With the appointment of the Rokahr committee, the Department of Agriculture began to devote serious consideration to the establishment of a Women's Land Army. On January 8–9, 1943, M. L. Wilson invited thirty-five people representing twenty organizations to a conference in New York City to outline the "basic principles to guide the development" of a Land Army. A month later, on February 4–5, a national conference on Emergency Farm Labor Problems was held in Washington, DC. The conference, which was divided into six workshops, issued a WLA workshop report that served as the blueprint for the proposed organization.

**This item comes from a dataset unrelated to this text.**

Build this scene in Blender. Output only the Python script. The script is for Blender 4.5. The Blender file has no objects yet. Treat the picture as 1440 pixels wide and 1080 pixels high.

On February 17 Secretary Wickard voiced his approval for the creation of a Women's Land Army when he requested that the Extension Service and state agricultural colleges develop and supervise a "program for the organized recruitment and utilization of nonfarm women for appropriate types of farm work" as part of their emergency farm labor responsibilities. At the end of February, Meredith C. Wilson, the chief of field studies and training at the USDA, reiterated the department's support for a Women's Land Army in an article, "Feminine Land Army," which he prepared for the New York Times. Wilson reminded the nation that "manpower for agriculture is of equal importance with manpower to produce combat weapons for our fighting forces. Like industry, agriculture is looking to the woman power to help solve its manpower problems."
In March a revised and expanded version of the Women's Land Army workshop report of February was distributed to USDA officials. On March 20, in anticipation of congressional approval of the Emergency Farm Labor Program, M. L. Wilson circulated a memorandum stating that senior home economist Florence L. Hall had been "temporarily" assigned responsibility for the Women's Land Army.